Q: Coyote feels more authentic in its portrayal of Mexico — especially the small towns — than some shows about drug cartels. How did you create that authenticity?

MM: We were excited to be able to incorporate the actual part of Mexico that we were shooting in — the people, the culture. That was very important to us, from music to clothing to production design.

DG: There's a lot of details that you need to get right.

MM: Our crew was 92 percent Latin, the cast was 72 percent Latin, and we had Latin writers [María Renée Prudencio, Katrina Cabrera Ortega] and consultants. We really wanted to do this as a collaboration and do it as authentically as possible.

Q: The border isn't just a complicated issue, it's highly politicized. Were you nervous about tackling that?

DG: It's like walking a fence. On one side, you're afraid of alienating the Border Patrol. On the other side, you're afraid of upsetting people for whom, rightly so, that wall is a symbol of oppression. I hope we got it right, but the approach we took in the writers' room was that we're just asking questions.

MM: We don't have the answers. We don't know how to solve the situation, and we're not trying to preach anything.

MC: Of course, that made me trepidatious. But we agreed from the get-go that we were not doing a political show. We were going to reduce this very hot political potato to its human element and tell compelling human stories that deal with the realities of what's happening.

MM: We want the world Ben is living in to be very real and grounded and honest and true. There's no way to tell that story if you're not willing to jump in and confront the real issues and discuss them and open people's eyes to them. A lot of people are very aware that there are issues. I just don't know that everybody has the ability to look at different points of view.

MC: Whether it's books, plays, film, television or art, they give people an opportunity to explore all the nuances of any given topic without getting bogged down in the politics of it. Let's take a look at the things that are happening in our world through drama and comedy.

DG: As long as we do our homework and do it with a level of expertise and humanity, we can have a conversation that almost no one else can.

Q: Michelle and Michael, if you look back on making Coyote, were there any specific moments where you thought, "That's my friend."

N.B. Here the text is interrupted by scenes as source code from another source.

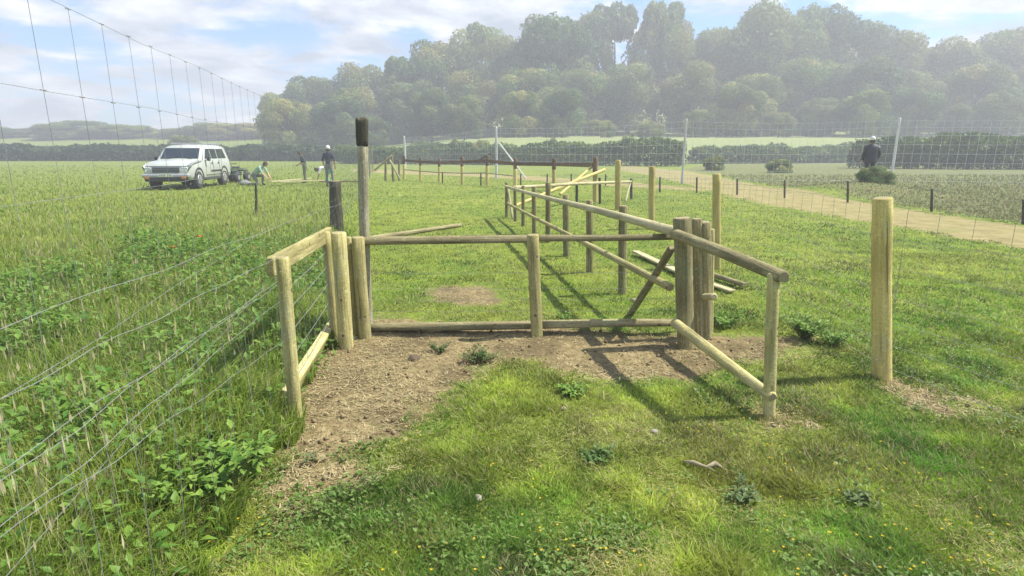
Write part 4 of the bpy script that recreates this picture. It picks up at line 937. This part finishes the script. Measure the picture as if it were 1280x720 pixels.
for i, px in enumerate(range(-60, 372, 32)):
    ty = 157+5*math.sin(px*.035+1)+random.uniform(-4, 3)
    tree(px, ty, 62, 190+random.uniform(-10, 10), i % 4, 'distant round tree on the low wooded skyline at the left', 'distant trees at the left')
tree(228, 168, 60, 125, 2, 'lighter green tree behind the roof of the four by four', GW)
def hedge(pts, hts, dep, n, label, c0=(.04,.08,.02), c1=(.11,.16,.035), name='hedge', cat='hedge', sz=.2, seed=1):
    g = np.random.default_rng(seed); pts = [Vector(p) for p in pts]
    cum = [0]
    for a, b_ in zip(pts[:-1], pts[1:]): cum.append(cum[-1]+(b_-a).length)
    s = g.uniform(0, cum[-1], n); px = np.interp(s, cum, [p.x for p in pts]); py = np.interp(s, cum, [p.y for p in pts]); hh = np.interp(s, cum, hts)
    prof = hh*(.74+.42*fbm(s*.32+seed*7, s*0+seed, seed)+.10*vn(s*1.3, s*0, seed+3)); an = g.uniform(-.15, math.pi+.15, n)
    rad = g.uniform(.72, 1.0, n)*(1+.13*(fbm(s*1.1, an*3, seed+8)-.5)*2)
    off = np.cos(an)*dep*rad; z = np.clip(np.abs(np.sin(an))**.6*prof*rad, .02, None)
    if len(pts) == 2 and (pts[1]-pts[0]).length < 4*dep:
        t = s/cum[-1]*2-1; q = np.sqrt(np.clip(1-t*t*.92, 0, 1)); lump = 1+.5*(vn(s/cum[-1]*5+seed, an*1.6, seed)-.5)+.25*(vn(s/cum[-1]*14, an*5, seed+2)-.5); off *= q*lump; z *= q**.7*lump
    d = (pts[-1]-pts[0]).normalized(); x = px-d.y*off; y = py+d.x*off
    P = np.stack([x, y, H(x, y)+z], -1); ss = g.uniform(.5, 1.2, n)*sz
    nm = g.normal(size=(n, 3)); nm[:, 1] -= .3; nm[:, 2] += .9; nm[:, 0] += .4; nm /= np.linalg.norm(nm, axis=1)[:, None]
    u = np.cross(nm, g.normal(size=(n, 3))); u /= np.linalg.norm(u, axis=1)[:, None]; v = np.cross(nm, u)
    V = np.stack([P-u*ss[:, None], P+v*(ss*.6)[:, None], P+u*ss[:, None], P-v*(ss*.6)[:, None]], 1).reshape(-1, 3)
    tt = np.clip(fbm(s*.5, z*1.2, seed+20)*1.4-.2+g.uniform(-.25, .25, n), 0, 1); c = np.array(c0)*(1-tt[:, None])+np.array(c1)*tt[:, None]
    me = npmesh('foliage', V, np.arange(n*4).reshape(n, 4), np.repeat(c, 4, 0))
    base = pts[0].lerp(pts[-1], .5); e = empty(name, (base.x, base.y, Hs(base.x, base.y)), label, cat)
    o = link('foliage', me, M['leaf']); o.parent = e; o.location = -wloc(e)
    mb = MB(); L = cum[-1]; k = max(3, min(60, int(L/1.5)))
    for i in range(k):
        sx = L*(i+.5)/k; bx, by = np.interp(sx, cum, [p.x for p in pts]), np.interp(sx, cum, [p.y for p in pts]); h0 = np.interp(sx, cum, hts)*.6; zz = Hs(bx, by)
        for q in range(3): mb.tube([(bx, by, zz-.1), (bx+g.uniform(-.3, .3)*dep, by+g.uniform(-.3, .3)*dep, zz+h0)], [.03, .012], 5)
    mb.tube([(np.interp(q, cum, [p.x for p in pts]), np.interp(q, cum, [p.y for p in pts]), Hs(np.interp(q, cum, [p.x for p in pts]), np.interp(q, cum, [p.y for p in pts]))-.08) for q in np.linspace(0, L, k*2)], .06, 5)
    mb.build('stems', M['bark'], e)
    return e
def HP(px, D): p = W(px, 200, D); return (p.x, D, 0)
def HT(py, D): return W(640, py, D).z
hedge([HP(-120, 95), HP(160, 95), HP(330, 95), HP(450, 92)], [HT(184,95), HT(184,95), HT(184,95), HT(183,92)], 2.2, 34000, 'long low dark hedge across the far side of the left field', (.02,.045,.015), (.06,.11,.025), seed=2, sz=.26)
hedge([HP(425, 84), HP(520, 80), HP(600, 77), HP(650, 76), HP(760, 72), HP(856, 68)], [HT(184,84), HT(181,80), HT(178,77), HT(179,76), HT(176,72), HT(175,68)], 2.0, 42000, 'long thick green hedge behind the yellow fence', (.04,.095,.015), (.17,.24,.035), seed=3, sz=.2)
hedge([HP(866, 84), HP(960, 86), HP(1060, 88), HP(1230, 90)], [HT(185,84), HT(182,86), HT(183,88), HT(182,90)], 2.2, 30000, 'ragged hedgerow of small trees behind the right field', (.05,.11,.022), (.18,.25,.05), seed=4, sz=.24)
hedge([HP(1066, 60), HP(1110, 59), HP(1200, 57), HP(1420, 55)], [HT(179,60), HT(171,59), HT(170,57), HT(172,55)], 1.8, 26000, 'tall dark hedge at the right beyond the person in black', (.04,.09,.016), (.15,.21,.035), seed=5, sz=.18)
def bushobj(x, y, w, h, kind, label):
    z0 = Hs(x, y); e = empty('bush', (x, y, z0-h*.42), label, 'bush'); e.scale = (w*1.2, w*1.0, h*1.46); e.rotation_euler.z = random.uniform(0, 6.28)
    for nm, me in (('foliage', TM[kind][0]), ('stems', TM[kind][1])): o = bpy.data.objects.new(nm, me); COL.objects.link(o); o.parent = e
def bush(px, by, ty, w, label, kind):
    b = G(px, by); bushobj(b.x, b.y, w/F*b.y, W(px, ty, b.y).z-Hs(b.x, b.y), kind, label)
bush(892, 213, 196, 28, 'small dark bush on the rough grass left of the pair', 0)
bush(974, 216, 199, 28, 'rounded dark bush in the middle of the right rough grass', 1)
bush(1092, 240, 208, 44, 'low green bush in front of the person in black', 2)
for px, D, zt, w, sd_, lb in ((569, 76, 172.5, 13, 21, 'round dark tree top sticking up from the hedge left of the silver post'), (603, 75.5, 175.5, 26, 22, 'dark ivy bush on the hedge at the silver post'), (690, 73, 174.5, 18, 23, 'dark bush on the hedge above the yellow posts')):
    p = HP(px, D); wd = w/F*D; bushobj(p[0], D+1.4, wd*1.1, HT(zt, D+1.4), sd_ % 4, lb)
# ------------------------------------------------------------------ light, sky, air
SUN = Vector((1.0, .13, math.tan(R(56))*1.01)).normalized(); el = math.asin(SUN.z); az = math.atan2(SUN.x, SUN.y)
sl = bpy.data.lights.new('sun', 'SUN'); so = bpy.data.objects.new('sun', sl); COL.objects.link(so)
sl.energy = 5.0; sl.angle = R(.55); sl.color = (1, .95, .86); so.rotation_euler = (-SUN).to_track_quat('-Z', 'Y').to_euler(); so.location = (20, 5, 60)
wd = bpy.data.worlds.new('World'); S.world = wd; wd.use_nodes = True; nt = wd.node_tree; bg = nt.nodes['Background']
sky = nt.nodes.new('ShaderNodeTexSky'); sky.sky_type = 'NISHITA'; sky.sun_disc = False; sky.sun_elevation = el; sky.sun_rotation = az; sky.air_density = 1.2; sky.dust_density = .6; sky.ozone_density = 1.5
tc = nt.nodes.new('ShaderNodeTexCoord'); sx = nt.nodes.new('ShaderNodeSeparateXYZ'); nt.links.new(tc.outputs['Generated'], sx.inputs[0])
zc = mth(nt, 'ADD', mth(nt, 'MAXIMUM', sx.outputs[2], 0.0), .16); cb = nt.nodes.new('ShaderNodeCombineXYZ')
nt.links.new(mth(nt, 'DIVIDE', sx.outputs[0], zc), cb.inputs[0]); nt.links.new(mth(nt, 'DIVIDE', sx.outputs[1], zc), cb.inputs[1]); cb.inputs[2].default_value = 2.4
cn = noise(nt, cb.outputs[0], 1.7, 9, .56, .2); shade = noise(nt, cb.outputs[0], 2.6, 7, .58, .2)
cov = rng_(nt, cn, .40, .54)
cc = ramp(nt, shade, [(.38, (2.6, 3.1, 3.9)), (.70, (7.3, 7.35, 7.5))])
nt.links.new(mixc(nt, cov, mixc(nt, 1.0, sky.outputs[0], (.50, .78, 1.2), 'MULTIPLY'), cc), bg.inputs['Color']); bg.inputs['Strength'].default_value = .10
bm = MB(); bm.box((0, 200, 20), (860, 460, 44)); hz = bm.build('haze', None, None, (0, 0, 0)); hz.data.materials.clear()
hm = bpy.data.materials.new('haze_air'); hm.use_nodes = True; hn = hm.node_tree; hn.nodes.remove(hn.nodes['Principled BSDF'])
pv = hn.nodes.new('ShaderNodeVolumePrincipled'); pv.inputs['Color'].default_value = (.94,.965,1,1); pv.inputs['Density'].default_value = .0031; pv.inputs['Anisotropy'].default_value = .15
hn.links.new(pv.outputs[0], hn.nodes['Material Output'].inputs['Volume']); hz.data.materials.append(hm); tag(hz, 'pale haze thickening over the far trees', 'haze', kind='stuff')
vs_ = S.view_settings; vs_.view_transform = 'Standard'; vs_.look = 'None'; vs_.gamma = 1; vs_.exposure = .88; vs_.use_curve_mapping = False
S.cycles.max_bounces = 6; S.cycles.volume_bounces = 0; S.cycles.transparent_max_bounces = 8; S.cycles.use_denoising = True
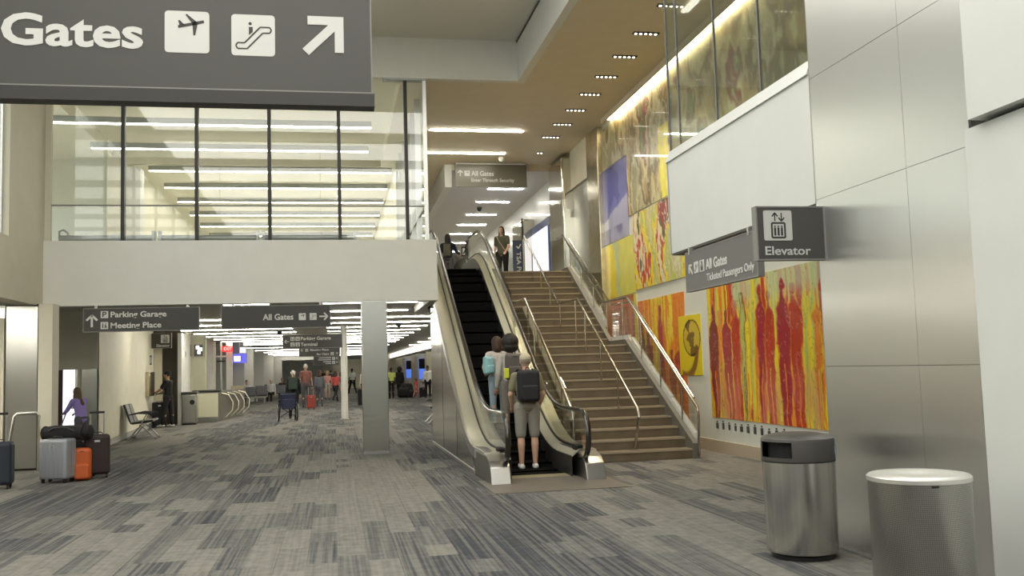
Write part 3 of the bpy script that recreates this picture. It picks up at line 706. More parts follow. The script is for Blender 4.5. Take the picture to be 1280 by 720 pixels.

MC: We shot at the border for days, and there were dozens of cars and hundreds of people involved. It's just a massive undertaking. And here's my friend, Michelle, and she's just handling it. I was sitting in the car waiting for the shot, watching her, just filled with pride.

MM: I'm thinking of the fight sequence at the end of the pilot. Ben is in hand-to-hand combat. This is very raw, physical and down and dirty. We break it down into pieces to build in emotional beats. You want to build an arc to this so that you're in it with him.

Michael is so great at that. He's such a wonderful actor, emotionally and physically. You can see it on his face. You can feel it in his body. Afterwards, I was so proud of my friend.

Q: What are your hopes for the show?

MM: It's so weird when you launch a new show — you have no idea what anybody's going to think. All we can do is try our best. I feel that I was very privileged to spend a year with a group of people who all tried their best, and that's all we can ask for.

MC: I hope, first and foremost, that people watch it and are totally entertained and can't wait to go to the next episode — but also that it evokes some conversation and some emotion. I don't think you could benignly watch this show and then turn it off and go, "Okay, what's next?"